すっかり更新遅れてますな。まあいいや。
読んだ本全てをレビューしているわけではありません。
道尾秀介「背の眼」(幻冬舎)
「向日葵の咲かない夏」で打ちのめされた道尾秀介のデビュー作。
これまたいいです。いろんなネタを惜しげもなくガンガンつぎ込んでくる姿勢に好感。作品はホラー感バリバリながら、本人は妙に軽い人です(笑)。

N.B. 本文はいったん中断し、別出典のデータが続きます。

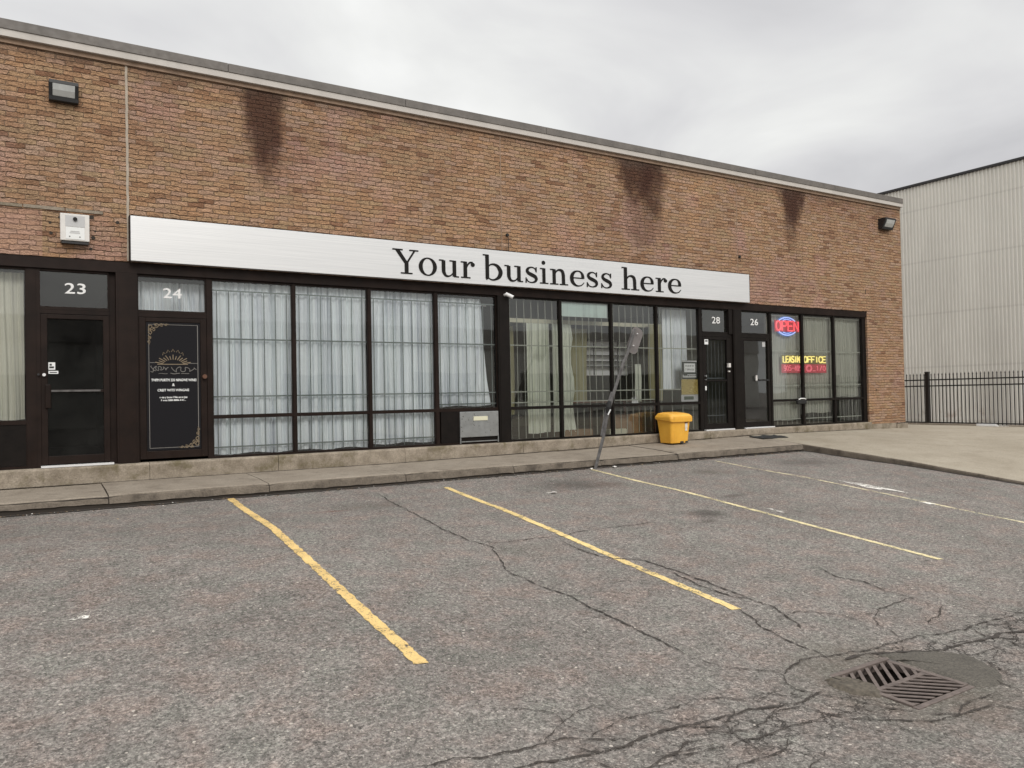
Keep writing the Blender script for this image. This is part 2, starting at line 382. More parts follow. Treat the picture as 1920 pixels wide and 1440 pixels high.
mat('lightgrey', (.45, .45, .45), .5)
mat('white_paint', (.72, .72, .71), .5)
mat('paper', (.72, .73, .72), .8)
mat('ink', (.02, .02, .02), .6)
mat('dark_poster', (.022, .028, .024), .5)
mat('green_poster', (.06, .085, .055), .5)
mat('grate_iron', (.135, .108, .095), .65, .3, noise=.3, nscale=16)
mat('fence_black', (.012, .010, .010), .45)
mat('caulk', (.36, .31, .25), .8, noise=.2)
mat('caulk_dark', (.26, .18, .125), .8, noise=.2)
mat('gold', (.22, .17, .11), .6, .0)
mat('silver_ink', (.20, .19, .175), .6)
mat('poster_black', (.0085, .008, .010), .6, spec=.15)
mat('letter', (.007, .006, .005), .6, spec=.2)
mat('neon_red', (.5, .05, .07), .4, emit=(.95, .10, .13), es=.75)
mat('neon_blue', (.3, .4, .7), .4, emit=(.42, .55, .95), es=.75)
mat('neon_blue_deep', (.03, .10, .30), .4, emit=(.03, .14, .42), es=.45)
mat('neon_yellow', (.7, .6, .2), .4, emit=(.95, .80, .25), es=.7)
mat('neon_pink', (.45, .07, .1), .4, emit=(.80, .15, .20), es=.55)
mat('neon_backing_red', (.25, .02, .03), .5, emit=(.30, .015, .03), es=.5)
mat('neon_backing_yellow', (.05, .045, .01), .5, emit=(.16, .12, .01), es=.3)
mat('litter', (.65, .62, .58), .8)
mat('leaf', (.12, .075, .04), .9)
mat('leaf_pale', (.35, .27, .17), .9)
mat('cardboard', (.26, .17, .10), .85, noise=.15)
mat('wood', (.12, .05, .025), .5, noise=.3, nscale=5)
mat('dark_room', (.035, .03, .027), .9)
mat('room_wall', (.30, .30, .22), .9, noise=.06)
mat('room_ceiling', (.42, .42, .38), .9)
mat('room_floor', (.12, .10, .08), .6, noise=.2)
mat('olive_cloth', (.20, .185, .115), .9)
mat('roof', (.12, .115, .11), .9)

def sign_fn(t, b):
    p = t.pos(); n = t.noise(t.v('MULTIPLY', p, (.35, 1, 60)), 2.2, 4, .6)
    t.set(b.inputs['Base Color'], t.ramp(n, [(.3, (.66, .665, .67)), (.7, (.80, .80, .80))]))
    b.inputs['Metallic'].default_value = .6; b.inputs['Roughness'].default_value = .3
    t.l.new(t.bump(n, .0008, .5), b.inputs['Normal'])
mat('brushed_sign', fn=sign_fn)

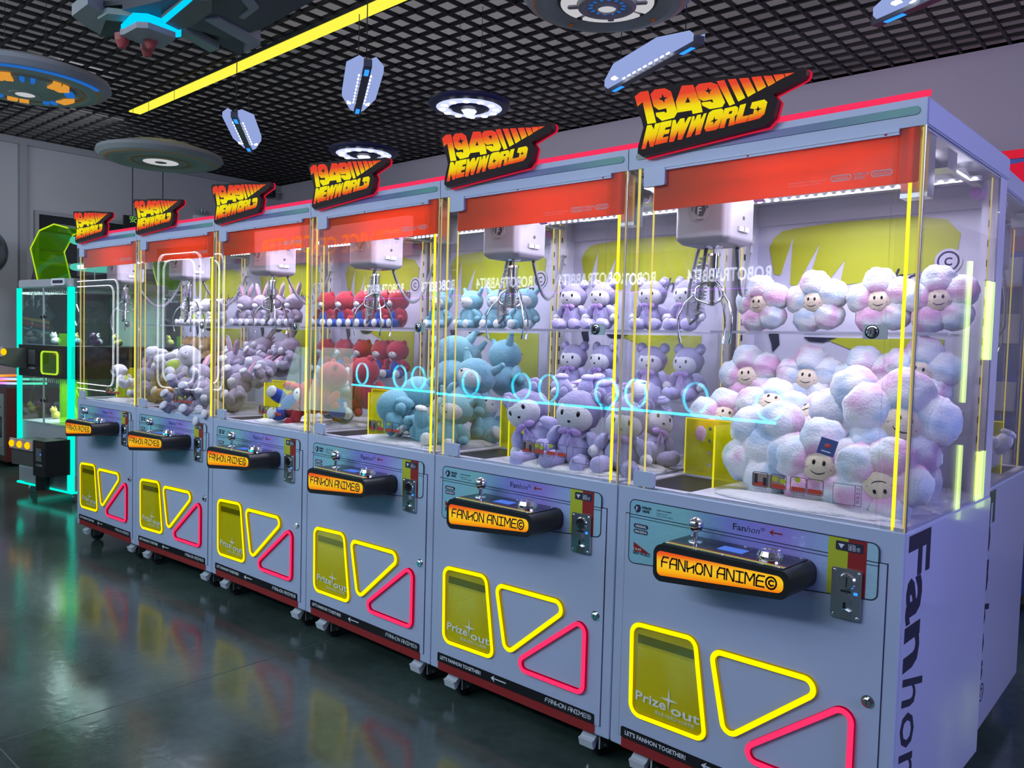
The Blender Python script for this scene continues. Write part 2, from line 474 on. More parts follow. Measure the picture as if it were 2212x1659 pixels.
def star4(cx, cz, rx, rz, k=0.14):
    out = []
    for i in range(8):
        a = i * PI / 4; s_ = 1 if i % 2 == 0 else k
        out.append((cx + rx * s_ * math.cos(a), cz + rz * s_ * math.sin(a)))
    return out

# ------------------------------------------------------------------ room shell
def struct(name, mb, m, parent=None):
    o = mb.obj(name, m, parent)
    o['kind'] = 'structure'
    return o
CH = 3.5          # underside of the open grid ceiling
XL, YB, XR, YF = -4.4, 4.3, 9.5, -5.0
def floor_mat():
    m, t, out = nt('polished_concrete')
    b = t.nodes.new('ShaderNodeBsdfPrincipled'); t.links.new(b.outputs[0], out.inputs[0])
    tc = t.nodes.new('ShaderNodeTexCoord')
    n1 = t.nodes.new('ShaderNodeTexNoise'); n1.inputs['Scale'].default_value = 1.1; n1.inputs['Detail'].default_value = 8; n1.inputs['Roughness'].default_value = 0.62
    n2 = t.nodes.new('ShaderNodeTexNoise'); n2.inputs['Scale'].default_value = 26; n2.inputs['Detail'].default_value = 5
    t.links.new(tc.outputs['Object'], n1.inputs['Vector']); t.links.new(tc.outputs['Object'], n2.inputs['Vector'])
    cr = t.nodes.new('ShaderNodeValToRGB'); e = cr.color_ramp.elements
    e[0].position = 0.3; e[0].color = (0.022, 0.036, 0.030, 1); e[1].position = 0.72; e[1].color = (0.115, 0.170, 0.145, 1)
    t.links.new(n1.outputs['Fac'], cr.inputs[0])
    mx = t.nodes.new('ShaderNodeMix'); mx.data_type = 'RGBA'; mx.blend_type = 'MULTIPLY'; mx.inputs['Factor'].default_value = 0.35
    t.links.new(cr.outputs[0], mx.inputs['A']); t.links.new(n2.outputs['Fac'], mx.inputs['B'])
    t.links.new(mx.outputs['Result'], b.inputs['Base Color'])
    mr = t.nodes.new('ShaderNodeMapRange'); mr.inputs['To Min'].default_value = 0.09; mr.inputs['To Max'].default_value = 0.20
    t.links.new(n1.outputs['Fac'], mr.inputs['Value']); t.links.new(mr.outputs[0], b.inputs['Roughness'])
    bp = t.nodes.new('ShaderNodeBump'); bp.inputs['Strength'].default_value = 0.06; bp.inputs['Distance'].default_value = 0.01
    t.links.new(n2.outputs['Fac'], bp.inputs['Height']); t.links.new(bp.outputs[0], b.inputs['Normal'])
    b.inputs['Specular IOR Level'].default_value = 0.6
    return m
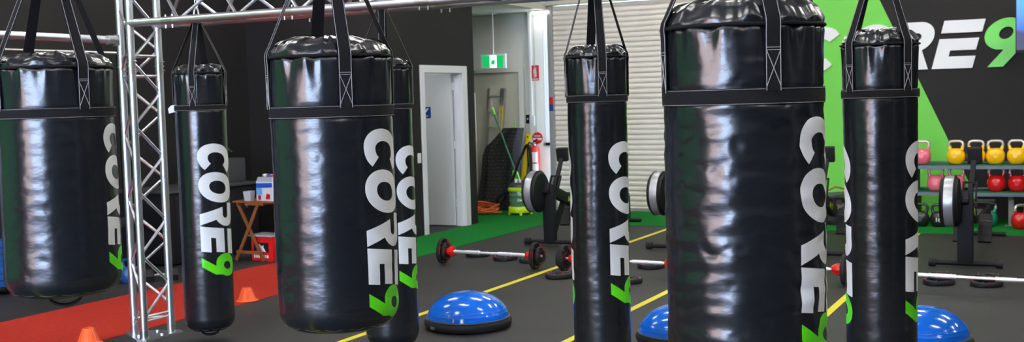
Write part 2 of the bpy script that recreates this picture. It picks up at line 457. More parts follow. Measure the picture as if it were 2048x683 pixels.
    while zz < hang + .01:
        pp = [(.011 * math.cos(2 * PI * k / 16), 0, zz + .02 * math.sin(2 * PI * k / 16)) for k in range(16)]
        if i % 2: pp = [(0, p[0], p[2]) for p in pp]
        tube(bm, pp, .0032, n=6, closed=True); zz += .03; i += 1
    # chain wraps the chord above
    obj('chain', bm, 'steel', root)
    # printed lettering
    for lg in logos:
        az0, zt_, hh = lg
        bm = B()
        def mp(u, v, w):
            z = zt_ - u * hh
            a = R_(az0) + v * hh / R
            r = rad(a, z) + .0012
            return (r * math.cos(a), r * math.sin(a), z)
        for ch, u0, w, mi in LOGO:
            draw_glyph(bm, ch, w, .15, lambda u, v, t, u0=u0: mp(u + u0, v, t), mi, step=.04)
        tag(obj('printed_lettering', bm, ['print_white', 'print_green'], root), 'white CORE and green 9 printed reading downwards')
    if loop:
        bm = B()
        pts = [((.075 if loop > 45 else .06) * math.cos(t), 0, zbot - .002 - (.055 if loop > 45 else .035) * math.sin(t)) for t in [PI * k / 12 for k in range(13)]]
        for i in range(12): beam(bm, pts[i], pts[i + 1], .008, .05, up=(0, 1, 0))
        bmesh.ops.rotate(bm, cent=(0, 0, 0), matrix=rotm(z=R_(loop)), verts=bm.verts)
        obj('bottom_loop', bm, 'webbing', root)
    if tagged:
        bm = B(); a = R_(tagged); er = Vector((math.cos(a), math.sin(a), 0)); r = R + .006
        poly = [(0, .0), (.045, -.012), (.05, .02), (.03, .042), (0, .045)]
        prism(bm, poly, .002, lambda u, v, w: tuple(er * (r - .012 + u) + Vector((-er.y, er.x, 0)) * w + Vector((0, 0, zb0 - .002 + v))))
        tag(obj('paper_tag', bm, 'signwhite', root, smooth=False), 'small white tag sticking out beside the band')
    return root

FR, RR = 3.70, 5.93
punching_bag(-4.228, FR, .255, 1.803, 1.873, 1.576, 1.624, .768, 2.38, 2.5, -14, [(8.5, 1.545, .205)], 'fat black punching bag hanging furthest left, in front of the silver pipe', 'fat punching bags', 1, dent=.8, loop=49)
punching_bag(-2.681, FR, .240, 1.789, 1.868, 1.552, 1.600, .715, 2.322, 2.5, -41, [(-25.3, 1.503, .222)], 'fat black punching bag hanging over the red carpet end, bottom in view', 'fat punching bags', 2, dent=.75)
punching_bag(-1.017, FR, .260, 1.815, 1.912, 1.565, 1.618, .70, 2.35, 2.5, -54, [(-33, 1.520, .229)], 'largest and nearest fat black punching bag, dented, before the lime wall', 'fat punching bags', 3, dent=2.0)
punching_bag(-5.386, RR, .169, 1.839, 1.899, 1.589, 1.629, .085, 2.189, 2.44, -64, [(-60.1, 1.364, .268), (119.9, 1.364, .268)], 'slim black punching bag beside the truss column, almost touching the floor', 'slim punching bags', 4, dent=.35, loop=42, tagged=-132, sw=.045)
punching_bag(-3.890, RR, .165, 1.82, 1.878, 1.565, 1.601, .085, 2.189, 2.44, -60, [(-38.5, 1.338, .268), (141.5, 1.338, .268)], 'slim black punching bag half hidden behind a fat one beside the white door', 'slim punching bags', 5, dent=.35, sw=.045)
punching_bag(-2.466, RR, .169, 1.827, 1.896, 1.576, 1.618, .085, 2.36, 2.44, -57, [(-48.3, 1.353, .275), (131.7, 1.353, .275)], 'slim black punching bag hanging in front of the pale roller door', 'slim punching bags', 6, dent=.6, taper=.035)
punching_bag(-0.927, RR, .184, 1.824, 1.904, 1.560, 1.605, .085, 2.267, 2.44, -129, [(-40.4, 1.341, .275), (139.6, 1.341, .275)], 'slim black punching bag in front of the raised wall letters and kettlebells', 'slim punching bags', 7, dent=.6, taper=.06)

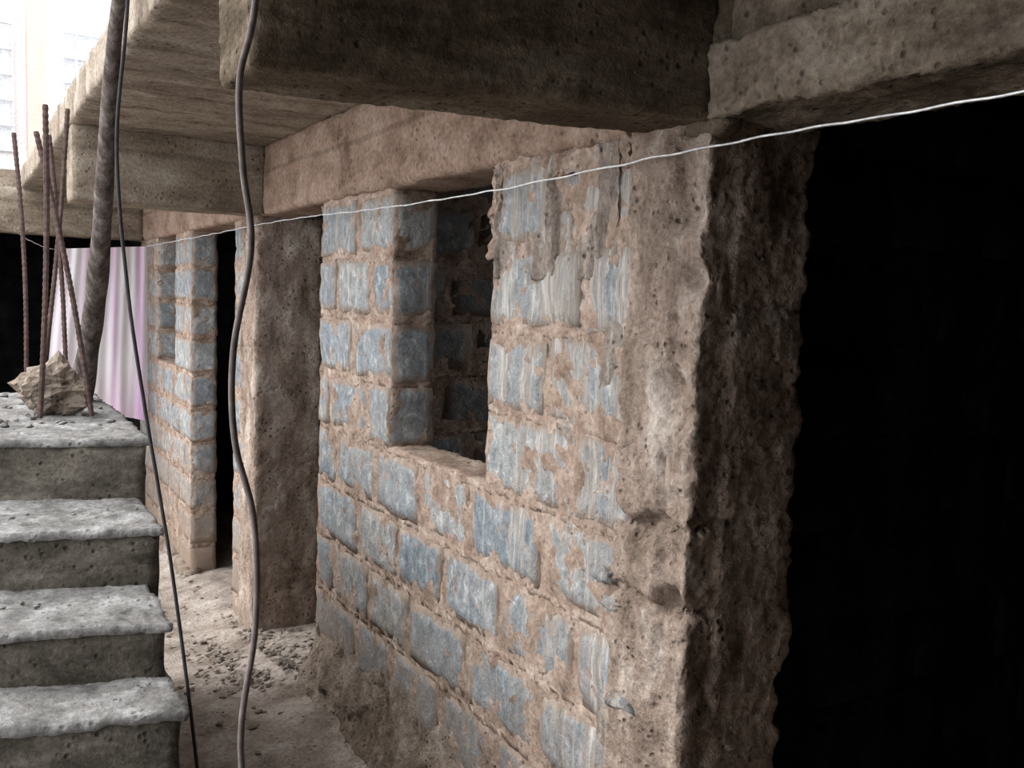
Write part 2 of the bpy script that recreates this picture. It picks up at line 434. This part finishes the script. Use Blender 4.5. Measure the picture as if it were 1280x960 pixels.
# ------------------------------------------------------------ rebars and pole
for (a,c) in [((-1.14,4.45,1.335),(-1.17,4.54,2.44)),((-1.150,3.575,1.335),(-1.123,3.576,2.41)),
              ((-.995,4.318,1.335),(-1.05,4.35,2.42)),((-1.09,4.377,1.335),(-.983,4.31,2.53)),((-.983,3.585,1.335),(-1.143,3.706,2.335))]:
    r=B(); a=Vector(a); c=Vector(c); N=90; bow=Vector((random.uniform(-.02,.02),0,0))
    r.tube([a.lerp(c,i/N)+bow*math.sin(math.pi*i/N) for i in range(N+1)],.0085,7,0,1.22)
    r.build('rebar',[m_rebar],False)
p=B(); a=Vector((-.962,4.147,1.335)); c=Vector((-.972,2.60,2.93)); pts=[]; rad=[]
for i in range(61):
    t=i/60; q=a.lerp(c,t)+Vector((.016*math.sin(t*6),0,.012*math.sin(t*5)))
    pts.append(q); rad.append((.047*(1-t)+.012*t)*(1+.16*noise.noise(Vector((t*11,0,0)))))
p.tube(pts,rad,14); p.build('timber_pole',[m_pole],True)

# ------------------------------------------------------------ cables, wire
def line(name,pts,rad,mat,per=12,wob=0.):
    P=catmull(pts,per)
    if wob: P=[q+noise.noise_vector(q*9)*wob for q in P]
    c=B(); c.tube(P,rad,8); c.build(name,[mat],True)
line('hanging_cable',[(-.95,1.59,2.97),(-.95,1.60,2.6),(-.957,1.603,2.29),(-.979,1.616,2.157),(-.973,1.613,2.01),(-.96,1.605,1.876),(-.985,1.62,1.695),
     (-.982,1.618,1.54),(-.952,1.6,1.397),(-.948,1.597,1.208),(-.968,1.61,.953),(-.90,1.62,.6),(-.86,1.62,.3),(-.86,1.66,.02)],.0058,m_cable)
line('thin_cable',[(-1.03,2.35,2.95),(-1.044,2.358,2.463),(-1.067,2.37,2.134),(-1.046,2.36,1.80),(-1.013,2.34,1.53),(-.983,2.32,1.318),(-.954,2.295,1.10),(-.912,2.278,.735),(-.88,2.27,.4),(-.86,2.26,.01)],.0044,m_cable2)
line('clothesline_wire',[(-.06,.0,2.12),(-.05,.802,2.132),(-.05,1.432,2.135),(-.05,2.22,2.12),(-.05,3.02,2.12),(-.05,4.43,2.145),(-.05,6.2,2.14),(-.05,8.1,2.14),
     (-.30,8.02,2.10),(-.705,7.85,2.07),(-1.0,6.6,2.08),(-1.21,5.15,2.15),(-1.5,3.0,2.3),(-1.8,1.75,2.5)],.0025,m_wire,24,.006)

# ------------------------------------------------------------ hanging cloth
mc,nt,b=new_mat('striped_cloth')
tc=coords(nt,(1,1,1)); sep=nt.nodes.new('ShaderNodeSeparateXYZ'); nt.links.new(tc,sep.inputs[0])
xf=math_n(nt,'MULTIPLY',math_n(nt,'ADD',sep.outputs['X'],.8),1.25,True)
W=(.92,.90,.93); P1=(.90,.78,.86)
col=ramp(nt,xf,[(0,W),(.16,P1),(.24,W),(.38,(.88,.72,.84)),(.44,W),(.56,W),(.62,(.84,.64,.82)),(.68,(.92,.88,.93)),(.82,(.92,.88,.93)),(.87,(.70,.45,.70)),(.91,(.90,.84,.91)),(1.,(.80,.64,.80))])
low=ramp(nt,math_n(nt,'SUBTRACT',sep.outputs['Z'],.6),[(.1,(.82,.62,.80)),(.55,(1,1,1))])
col=mix(nt,.6,col,low,'MULTIPLY')
nt.links.new(col,b.inputs['Base Color'])
wv=noise_n(nt,tc,300,2); bump(nt,b,wv,.15,.001)
tr=nt.nodes.new('ShaderNodeBsdfTranslucent'); nt.links.new(col,tr.inputs[0])
ms=nt.nodes.new('ShaderNodeMixShader'); ms.inputs[0].default_value=.12
nt.links.new(b.outputs[0],ms.inputs[1]); nt.links.new(tr.outputs[0],ms.inputs[2])
out=[n for n in nt.nodes if n.type=='OUTPUT_MATERIAL'][0]; nt.links.new(ms.outputs[0],out.inputs[0])
c=B(); NX,NZ=90,50
for i in range(NX+1):
    for j in range(NZ+1):
        s=i/NX; t=j/NZ
        x=-.71+s*.67; y=7.85+s*.22; ztop=2.075+.065*s
        zb=.98-.35*s if s<.5 else .80-.2*(s-.5)
        x+= (-.10*(1-s))*t
        f=.014*(.25+t)*math.sin(s*24+1.2*math.sin(t*3))+.005*math.sin(s*57+t*2)
        c.add((x, y+f-.02, ztop+(zb-ztop)*t))
for i in range(NX):
    for j in range(NZ):
        a=i*(NZ+1)+j; c.f.append((a,a+1,a+NZ+2,a+NZ+1)); c.m.append(0)
c.build('hanging_cloth',[mc],True)

# ------------------------------------------------------------ background building
f=B()
f.box(-9,4,13,13.3,-.3,9,res=1,amp=0,edge=0,mat=0)
f.box(-.60,-.40,12.8,13.02,-.3,9,res=.5,amp=0,edge=0,mat=1)
f.box(-3.4,-3.2,12.8,13.02,-.3,9,res=.5,amp=0,edge=0,mat=1)
f.box(-9,4,12.85,13.02,5.6,5.85,res=.5,amp=0,edge=0,mat=1)
for x0 in (-2.8,-1.65,-.2,.9):
    f.box(x0,x0+.9,12.94,13.01,3.4,4.9,res=.5,amp=0,edge=0,mat=2)
    for k in range(7): f.box(x0+k*.15-.012,x0+k*.15+.012,12.88,12.91,3.4,4.9,res=.5,amp=0,edge=0,mat=3)
    for k in range(6): f.box(x0,x0+.9,12.87,12.90,3.4+k*.3-.012,3.4+k*.3+.012,res=.5,amp=0,edge=0,mat=3)
f.build('neighbour_building',[m_facade,m_orange,m_glass,m_grille],False)

# ------------------------------------------------------------ light
wd=bpy.data.worlds.new('World'); scene.world=wd; wd.use_nodes=True
bg=wd.node_tree.nodes['Background']; bg.inputs[0].default_value=(.93,.96,1.,1); bg.inputs[1].default_value=3.8
sd=bpy.data.lights.new('sun','SUN'); sd.energy=2.8; sd.angle=math.radians(50); sd.color=(1,.98,.94)
so=bpy.data.objects.new('sun',sd); scene.collection.objects.link(so)
so.rotation_euler=Vector((-1.0,.45,.95)).to_track_quat('Z','Y').to_euler()

# ------------------------------------------------------------ camera
yaw=math.radians(31.3); pit=.09; rol=.035
F=Vector((math.sin(yaw)*math.cos(pit),math.cos(yaw)*math.cos(pit),-math.sin(pit)))
R=Vector((math.cos(yaw),-math.sin(yaw),0)); U=R.cross(F)
r=R*math.cos(rol)+U*math.sin(rol); u=U*math.cos(rol)-R*math.sin(rol)
cd=bpy.data.cameras.new('camera'); cd.lens=1150/1280*36; cd.sensor_width=36; cd.clip_start=.02
co=bpy.data.objects.new('camera',cd); scene.collection.objects.link(co)
M=Matrix((r,u,-F)).transposed().to_4x4(); M.translation=Vector((-1.4,0,1.8)); co.matrix_world=M
scene.camera=co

大森望/豊崎由美「文学賞メッタ斬り! リターンズ」(パルコ出版)
定石どおり前作よりパワーダウン(笑)。該当本を読んでなくても十分に面白かった前作に比べ、「読んどいたほうが面白いな」程度になっちゃった気が。
アレックス・バーザ「ウソの歴史博物館」(文春文庫)
もっと面白くなれるはずなのに、もどかしい。
現代もののほうが面白そうなのに、古い話が多くて残念。
あと図版とかもっとあればなあ。
石持浅海「顔のない敵」(カッパノベルス)
対人地雷ミステリー短編集。ってなんなんだ(笑)。
この人が根っから本格だなあと思うのは、どうやったかとか誰がやったかとかには緻密で面白い論理でグイグイ迫るのに、犯人そのものへの処断とかその後についてはすっげえ淡白なところ。
この乾いた感覚は好みです。
小島一志/塚本佳子「大山倍達正伝」(新潮社)
メタクソ面白かった。「実録!! 極真大乱」と双璧をなす今年のベスト本。
「空手バカ一代」で築き上げられた大山倍達というファンタジーを、徹底的な取材でひとつひとつ突き崩していく。
何がすごいって、これだけ全てがウソだったことが露呈されながら、著者の心にも、読者の心にも依然大山ファンタジーが厳然と存在し続けていること。
まったく関係ないけど、ラーメンズ片桐さんに自著をプレゼントしました(画像掲載の許可は得ています。無断転載を禁じます)。